Aaron Thomas wrote to All <=-
With the latest releases of Chrome and Edge browsers for Linux/Debian, there's a very noticeable issue with accelerated graphics. On certain websites, even gmail.com, there are weird shapes covering elements.
I think it's political. Only elite developers know the workaround for developers. For users, the workaround is to disable accelerated
graphics in Chrome's system settings (but who's gonna bother to do
that?)
With the latest releases of Chrome and Edge browsers for Linux/Debian there's a very noticeable issue with accelerated graphics. On certain websites, even gmail.com, there are weird shapes covering elements.
I've heard of this, but never seen it first hand. Chrome and Edge are spyware and won't be on my Linux systems. We use Brave - and now we get political.
The company (Red Hat?) who controlled X11 effectively choked it by not allowing people to make bug fixes and enhancements for it. Finally it came to a head and they publically admitted they wanted to kill X11 in favor of Wayland.

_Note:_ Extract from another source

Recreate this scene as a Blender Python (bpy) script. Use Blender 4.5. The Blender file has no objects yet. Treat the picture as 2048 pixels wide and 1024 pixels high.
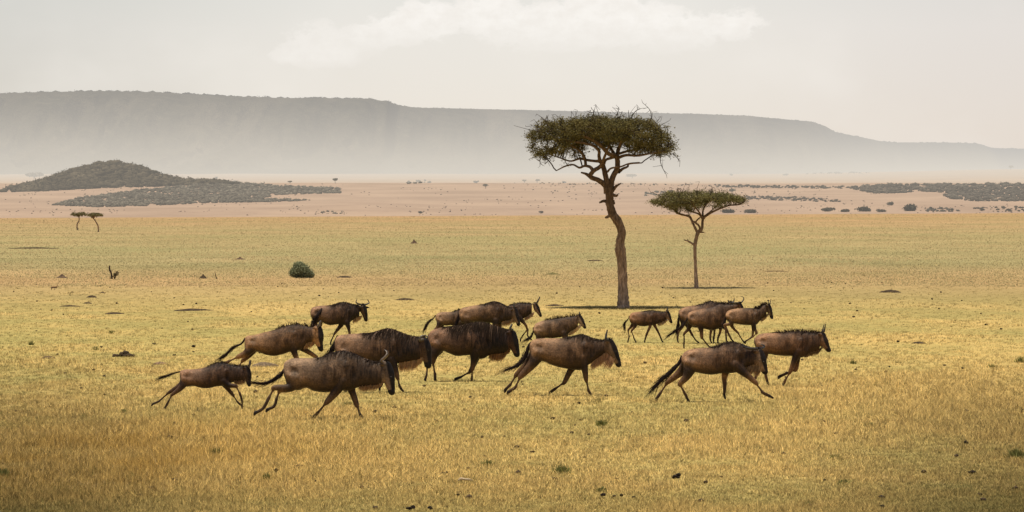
import bpy, math, random
import numpy as np
from mathutils import Vector, Matrix

rng = np.random.default_rng(7)
random.seed(7)
D2 = bpy.data
scene = bpy.context.scene
COL = scene.collection

# ------------------------------------------------------------------ camera model
F = 7680.0          # focal length in pixels of a 2048 wide frame
CH = 4.0            # camera height
HY = 415.0          # row of the horizon
cam = D2.cameras.new("camera"); camo = D2.objects.new("camera", cam); COL.objects.link(camo)
cam.sensor_width = 36.0; cam.lens = 36.0 * F / 2048.0
cam.clip_start = 0.5; cam.clip_end = 90000.0
camo.location = (0, 0, CH)
camo.rotation_euler = (math.radians(90) - math.atan((512 - HY) / F), 0, 0)
scene.camera = camo
scene.view_settings.view_transform = 'Standard'
scene.view_settings.look = 'None'
scene.view_settings.exposure = 0.0
scene.view_settings.gamma = 1.0

# ------------------------------------------------------------------ numpy noise
def _hash(ix, iy, seed):
    n = ((ix & 0xffffff) * 374761393 + (iy & 0xffffff) * 668265263 + seed * 144269504) & 0xffffffff
    for m_ in (0x45d9f3b, 0x2c1b3c6d, 0x297a2d39):
        n = ((n ^ (n >> 15)) * m_) & 0xffffffff
    n = n ^ (n >> 16)
    return (n & 0xffffff) / 16777215.0
def vnoise(x, y, seed=0):
    x = np.asarray(x, float); y = np.asarray(y, float)
    ix = np.floor(x).astype(np.int64); iy = np.floor(y).astype(np.int64)
    fx = x - ix; fy = y - iy
    fx = fx * fx * (3 - 2 * fx); fy = fy * fy * (3 - 2 * fy)
    a = _hash(ix, iy, seed); b = _hash(ix + 1, iy, seed)
    c = _hash(ix, iy + 1, seed); d = _hash(ix + 1, iy + 1, seed)
    return (a * (1 - fx) + b * fx) * (1 - fy) + (c * (1 - fx) + d * fx) * fy
def fbm(x, y, seed=0, octv=4):
    s = 0; a = 0.5; t = 0
    for k in range(octv):
        s = s + a * vnoise(np.asarray(x) * 2 ** k, np.asarray(y) * 2 ** k, seed + k * 17); t += a; a *= 0.5
    return s / t
def sstep(a, b, x):
    t = np.clip((np.asarray(x, float) - a) / (b - a), 0, 1); return t * t * (3 - 2 * t)

# ------------------------------------------------------------------ terrain height
HILLX = [-400, 0, 40, 80, 120, 160, 195, 240, 280, 310, 340, 380, 440, 520, 600, 700]
HILLH = [0, 0, 3, 11, 25, 40, 49, 49, 40, 29, 19, 15, 12, 7, 3, 0]
def terrain(X, Y):
    X = np.asarray(X, float); Y = np.asarray(Y, float)
    px = 1024 + X / np.maximum(Y, 50) * F
    z = np.zeros(np.broadcast(X, Y).shape)
    # near plain, gently undulating
    z = z + 0.10 * (fbm(X / 9, Y / 9, 3) - 0.5) * sstep(40, 60, Y) * (1 - sstep(300, 600, Y))
    z = z + (0.68 + X * 0.005) * sstep(700, 1500, Y)
    z = z + 0.35 * (fbm(X / 60, Y / 160, 31, 3) - 0.5) * sstep(180, 700, Y) * (1 - sstep(1450, 1700, Y))
    # dip behind the first crest, then two rising plains
    k = sstep(1500, 2500, Y)
    z2 = np.interp(Y, [0, 1500, 2500, 3200, 6000, 6300, 6900, 12000, 13500, 60000], [0, 0, -12, -4, 41.5, 42, 44, 110, 112, 115])
    z2 = z2 + 3.0 * (fbm(X / 300, Y / 500, 5, 3) - 0.5) * sstep(2300, 3200, Y)
    z2 = z2 + sstep(7000, 12000, Y) * 14 * sstep(1500, 2100, px)
    z = z * (1 - k) + z2 * k + 0.0
    # wooded hill
    pxl = 1024 + X / 5200.0 * F
    hh = np.interp(pxl, HILLX, HILLH) * 5200 / F
    hh = hh * (0.92 + 0.16 * fbm(X / 30, Y / 30, 9, 3))
    z = z + hh * np.exp(-((Y - 5200) / 190.0) ** 2)
    return z
def hit(px, py, y0=45.0, y1=14000.0):
    Ys = np.geomspace(y0, y1, 2200)
    X = (px - 1024) / F * Ys
    zr = CH + (HY - py) / F * Ys
    d = zr - terrain(X, Ys)
    i = np.argmax(d < 0) if (d < 0).any() else len(Ys) - 1
    if i > 0 and d[i] < 0:
        t = d[i - 1] / (d[i - 1] - d[i] + 1e-9)
        Y = Ys[i - 1] + t * (Ys[i] - Ys[i - 1])
    else: Y = Ys[i]
    Xf = (px - 1024) / F * Y
    return float(Xf), float(Y), float(terrain(Xf, Y))

# ------------------------------------------------------------------ object helpers
def link(name, me, mat=None, parent=None, loc=None):
    o = D2.objects.new(name, me); COL.objects.link(o)
    if mat is not None and me is not None: me.materials.append(mat)
    if parent is not None: o.parent = parent
    if loc is not None: o.location = loc
    return o
def tag(o, label=None, cat=None, group=None, kind=None):
    if label: o["label"] = label
    if cat: o["category"] = cat
    if group: o["group"] = group
    if kind: o["kind"] = kind
    return o
def np_mesh(name, V, tris, cols=None, smooth=False, n=3):
    """fast mesh: V (N,3), tris (M,n)"""
    V = np.asarray(V, np.float32); tris = np.asarray(tris, np.int32)
    me = D2.meshes.new(name)
    me.vertices.add(len(V)); me.vertices.foreach_set("co", V.ravel())
    M = len(tris)
    me.loops.add(M * n); me.loops.foreach_set("vertex_index", tris.ravel())
    me.polygons.add(M)
    me.polygons.foreach_set("loop_start", np.arange(0, M * n, n, dtype=np.int32))
    if smooth: me.polygons.foreach_set("use_smooth", np.ones(M, bool))
    if cols is not None:
        a = me.color_attributes.new("col", 'FLOAT_COLOR', 'POINT')
        c = np.ones((len(V), 4), np.float32); c[:, :3] = cols
        a.data.foreach_set("color", c.ravel())
    me.update(calc_edges=True); me.validate()
    return me

# ------------------------------------------------------------------ node helpers
class NT:
    def __init__(self, mat): self.m = mat; self.t = mat.node_tree; self.n = self.t.nodes; self.l = self.t.links
    def new(self, typ, **kw):
        nd = self.n.new(typ)
        for k, v in kw.items(): setattr(nd, k, v)
        return nd
    def link(self, a, b): self.l.new(a, b)
    def math(self, op, a, b=None, c=None, clamp=False):
        nd = self.new('ShaderNodeMath', operation=op); nd.use_clamp = clamp
        for i, v in enumerate((a, b, c)):
            if v is None: continue
            if isinstance(v, (int, float)): nd.inputs[i].default_value = v
            else: self.link(v, nd.inputs[i])
        return nd.outputs[0]
    def mix(self, fac, a, b, blend='MIX'):
        nd = self.new('ShaderNodeMix', data_type='RGBA', blend_type=blend)
        for key, v in ((0, fac), (6, a), (7, b)):
            if isinstance(v, (int, float)): nd.inputs[key].default_value = v
            elif isinstance(v, (tuple, list)): nd.inputs[key].default_value = (*v[:3], 1)
            else: self.link(v, nd.inputs[key])
        return nd.outputs[2]
    def noise(self, vec, scale, detail=4, rough=0.55, dim='3D'):
        nd = self.new('ShaderNodeTexNoise', noise_dimensions=dim)
        nd.inputs['Scale'].default_value = scale; nd.inputs['Detail'].default_value = detail
        nd.inputs['Roughness'].default_value = rough
        if vec is not None: self.link(vec, nd.inputs['Vector'])
        return nd.outputs['Fac']
    def ramp(self, fac, stops):
        nd = self.new('ShaderNodeValToRGB'); cr = nd.color_ramp
        while len(cr.elements) < len(stops): cr.elements.new(0.5)
        for e, (p, c) in zip(cr.elements, stops):
            e.position = p; e.color = (*c, 1) if len(c) == 3 else c
        self.link(fac, nd.inputs[0]); return nd.outputs[0]
    def mapr(self, v, a, b, c=0.0, d=1.0, smooth=True):
        nd = self.new('ShaderNodeMapRange'); nd.interpolation_type = 'SMOOTHSTEP' if smooth else 'LINEAR'
        self.link(v, nd.inputs[0])
        for i, x in enumerate((a, b, c, d)): nd.inputs[i + 1].default_value = x
        return nd.outputs[0]

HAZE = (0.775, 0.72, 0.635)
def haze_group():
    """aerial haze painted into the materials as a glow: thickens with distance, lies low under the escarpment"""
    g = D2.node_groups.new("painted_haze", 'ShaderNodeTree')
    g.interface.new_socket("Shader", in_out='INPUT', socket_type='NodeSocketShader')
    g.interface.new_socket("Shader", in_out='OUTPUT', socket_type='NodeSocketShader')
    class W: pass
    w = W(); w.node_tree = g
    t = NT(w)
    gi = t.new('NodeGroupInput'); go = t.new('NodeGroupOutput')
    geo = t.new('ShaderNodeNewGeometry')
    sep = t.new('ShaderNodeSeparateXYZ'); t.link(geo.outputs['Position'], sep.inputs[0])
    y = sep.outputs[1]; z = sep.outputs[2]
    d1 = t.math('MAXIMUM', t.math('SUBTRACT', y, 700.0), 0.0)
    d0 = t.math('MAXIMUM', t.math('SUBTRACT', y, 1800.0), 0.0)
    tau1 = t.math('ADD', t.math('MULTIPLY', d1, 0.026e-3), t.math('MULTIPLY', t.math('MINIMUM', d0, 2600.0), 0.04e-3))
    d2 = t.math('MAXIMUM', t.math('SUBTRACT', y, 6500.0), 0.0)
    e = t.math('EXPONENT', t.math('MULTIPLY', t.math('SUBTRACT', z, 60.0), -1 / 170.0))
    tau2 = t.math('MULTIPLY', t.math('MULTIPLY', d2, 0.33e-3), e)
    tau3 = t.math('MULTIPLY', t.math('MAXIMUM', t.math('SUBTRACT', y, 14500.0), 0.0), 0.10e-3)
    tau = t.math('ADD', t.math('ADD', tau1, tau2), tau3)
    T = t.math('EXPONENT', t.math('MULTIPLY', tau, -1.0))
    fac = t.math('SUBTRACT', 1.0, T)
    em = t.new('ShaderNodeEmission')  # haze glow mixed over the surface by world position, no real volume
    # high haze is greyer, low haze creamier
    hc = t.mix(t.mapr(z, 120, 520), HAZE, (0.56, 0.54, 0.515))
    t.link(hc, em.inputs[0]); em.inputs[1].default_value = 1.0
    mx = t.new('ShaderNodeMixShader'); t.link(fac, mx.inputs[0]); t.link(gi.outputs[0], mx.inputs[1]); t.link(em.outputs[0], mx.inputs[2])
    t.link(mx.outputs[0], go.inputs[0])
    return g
HG = haze_group()
def new_mat(name):
    m = D2.materials.new(name); m.use_nodes = True
    m.node_tree.nodes.clear()
    return m, NT(m)
def finish(t, color, rough=0.9, bump=None, haze=False, trans=None, spec=0.2, sheen=0.0):
    out = t.new('ShaderNodeOutputMaterial')
    b = t.new('ShaderNodeBsdfPrincipled')
    if isinstance(color, tuple): b.inputs['Base Color'].default_value = (*color, 1)
    else: t.link(color, b.inputs['Base Color'])
    if isinstance(rough, float): b.inputs['Roughness'].default_value = rough
    else: t.link(rough, b.inputs['Roughness'])
    b.inputs['Specular IOR Level'].default_value = spec
    if sheen: b.inputs['Sheen Weight'].default_value = sheen; b.inputs['Sheen Roughness'].default_value = 0.5
    if bump is not None:
        bn = t.new('ShaderNodeBump'); bn.inputs['Strength'].default_value = bump[1]; bn.inputs['Distance'].default_value = bump[2]
        t.link(bump[0], bn.inputs['Height']); t.link(bn.outputs[0], b.inputs['Normal'])
    sh = b.outputs[0]
    if trans:
        tr = t.new('ShaderNodeBsdfTranslucent')
        if isinstance(color, tuple): tr.inputs[0].default_value = (*color, 1)
        else: t.link(color, tr.inputs[0])
        mx = t.new('ShaderNodeMixShader'); mx.inputs[0].default_value = trans
        t.link(sh, mx.inputs[1]); t.link(tr.outputs[0], mx.inputs[2]); sh = mx.outputs[0]
    if haze:
        g = t.new('ShaderNodeGroup'); g.node_tree = HG; t.link(sh, g.inputs[0]); sh = g.outputs[0]
    t.link(sh, out.inputs[0])
def attr(t, name="col"):
    a = t.new('ShaderNodeAttribute'); a.attribute_name = name; return a.outputs['Color']
def pos(t):
    return t.new('ShaderNodeNewGeometry').outputs['Position']
def objc(t):
    return t.new('ShaderNodeTexCoord').outputs['Object']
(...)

And the Wokies are, without exception, completely incompetent so
something like Wayland will never be complete or feature match X11 - especially now that someone forked X11 into XLibre, applied all those
bug fixes and enhancements.
And what's political about the Brave browser? It seems that many Wokies don't like the politics of the guy who writes it. So they bad mouth it all the time.
Aaron Thomas wrote to Dr. What <=-
Some things I've figured out since I made that post are: 1) The accelerated graphics feature in browsers uses the client machine's GPU
to reduce strain on the client machine's CPU, which should improve performance, but at what cost? 2) My GPU is 17 years old and outdated,
and the new Chromium engine (used by Chrome and Edge) doesn't cater to such old GPUs.
But they literally broke web browsing for people who use old computers
and I don't believe that it's justified;
I wasn't aware of this because I only began using Linux about 15 years ago. And I was going to ask you "What difference does it make when all this software is free?" But the answer to that is self-explanatory;
it's not the money, it's the power.
Right. We're under their control (at times) even though they aren't
adept at controlling things.
Firefox doesn't deploy graphics acceleration by default, which is
great, but it does me little good because I don't think many people actually use Firefox.
I try to adapt my web apps to work well on all devices but the browser developers can care less about that and they're even throwing
curveballs to it.
performance, but at what cost? 2) My GPU is 17 years old and outdated and the new Chromium engine (used by Chrome and Edge) doesn't cater t such old GPUs.
Then drop the Chromium engine.
But they literally broke web browsing for people who use old computer and I don't believe that it's justified;
As a software developer, I know what a pain it is to support "old" hardware while trying to make for a better experience for customers who use new hardware (and expect a better experience). So I can understand that.
I try to adapt my web apps to work well on all devices but the browse developers can care less about that and they're even throwing curveballs to it.
At this point, any web developer who writes a web site that only works
on a subset of browsers isn't a web developer. He's a nepotism or DEI hire.